Enfin, le christianisme est l'inventeur de la fraternité.
Pour conclure, comment agir, comment résister ?
Les chrétiens sont connus pour leurs capacités d'initiative dans le monde caritatif, associatif. Il faut choisir un christianisme non identitaire.
Le christianisme a la foi, l'espérance et la charité. On va chercher à mettre en application ces vertus théologales.
Il y a beaucoup à dire sur l'espérance. L'espérance est une vertu sur laquelle les chrétiens peuvent apporter beaucoup. Qu'est-ce que l'espérance ? C'est la conviction que rien n'est jamais fini et qu'il y a toujours un avenir, qu'il y a toujours une porte ouverte devant. C'est en fait le dynamisme profond de la vie.
Ce que nous apprend la crise actuelle, c'est l'espérance. Elle paraît quand tout semble perdu, quand on arrive à déverrouiller les portes qui sont trop fermées. L'espérance c'est vraiment ce qui germe quand tous les espoirs ont été piétinés.
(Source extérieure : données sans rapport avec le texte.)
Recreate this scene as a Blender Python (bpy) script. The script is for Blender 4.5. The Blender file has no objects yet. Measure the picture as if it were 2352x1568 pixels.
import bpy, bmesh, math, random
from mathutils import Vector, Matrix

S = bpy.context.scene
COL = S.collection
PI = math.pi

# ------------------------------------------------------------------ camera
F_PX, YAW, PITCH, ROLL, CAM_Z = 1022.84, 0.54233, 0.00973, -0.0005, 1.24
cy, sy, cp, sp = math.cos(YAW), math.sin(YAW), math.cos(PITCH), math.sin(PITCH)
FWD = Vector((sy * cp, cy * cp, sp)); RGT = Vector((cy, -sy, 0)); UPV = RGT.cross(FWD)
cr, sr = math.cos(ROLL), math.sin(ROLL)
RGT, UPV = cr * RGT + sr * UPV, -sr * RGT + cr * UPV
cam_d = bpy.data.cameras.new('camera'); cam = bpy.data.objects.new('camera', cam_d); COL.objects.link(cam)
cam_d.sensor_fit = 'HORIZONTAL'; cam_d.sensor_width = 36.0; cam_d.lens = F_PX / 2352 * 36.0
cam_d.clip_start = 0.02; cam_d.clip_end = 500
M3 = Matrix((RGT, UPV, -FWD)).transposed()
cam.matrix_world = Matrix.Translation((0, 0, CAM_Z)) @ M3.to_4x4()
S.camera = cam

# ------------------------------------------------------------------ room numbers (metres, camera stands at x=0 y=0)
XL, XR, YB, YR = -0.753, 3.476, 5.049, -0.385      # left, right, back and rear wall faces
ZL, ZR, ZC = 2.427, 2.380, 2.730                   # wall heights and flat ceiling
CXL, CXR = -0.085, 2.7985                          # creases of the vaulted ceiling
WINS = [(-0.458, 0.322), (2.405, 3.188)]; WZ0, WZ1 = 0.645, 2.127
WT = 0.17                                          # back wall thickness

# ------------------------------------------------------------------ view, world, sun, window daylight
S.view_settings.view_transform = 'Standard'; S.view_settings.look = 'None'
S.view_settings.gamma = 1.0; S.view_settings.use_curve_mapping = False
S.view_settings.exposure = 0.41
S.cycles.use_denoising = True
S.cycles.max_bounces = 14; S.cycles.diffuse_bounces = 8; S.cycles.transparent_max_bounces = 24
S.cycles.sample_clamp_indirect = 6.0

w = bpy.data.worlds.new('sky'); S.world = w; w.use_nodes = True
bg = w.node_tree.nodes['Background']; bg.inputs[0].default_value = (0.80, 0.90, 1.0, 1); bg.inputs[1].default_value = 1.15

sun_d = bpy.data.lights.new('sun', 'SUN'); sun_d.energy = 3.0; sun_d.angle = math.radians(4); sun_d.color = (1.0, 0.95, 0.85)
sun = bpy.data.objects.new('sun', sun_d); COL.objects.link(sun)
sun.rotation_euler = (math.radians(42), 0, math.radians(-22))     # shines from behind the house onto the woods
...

L'espérance c'est une vertu qui ne se paye pas de mot mais qui se traduit en acte. Elle est faite pour agir.
Elle nous propose une petite chose c'est de commencer par être heureusement fier de notre christianisme, d'accepter de témoigner. S'il n'y a pas de témoin, il n'y a pas d'évangile, il n'y a pas de christianisme. Le témoin c'est la colonne de toute communauté chrétienne. Nous ne pouvons témoigner que d'une vérité. »
Elle a créé avec un groupe d'ami;e.s une association qui recueille les témoignages en vidéo pour dire en quoi le christianisme est bon pour vous ou pour la société ou pour l'écologie.
Un temps d'échange avec le public a clos la soirée.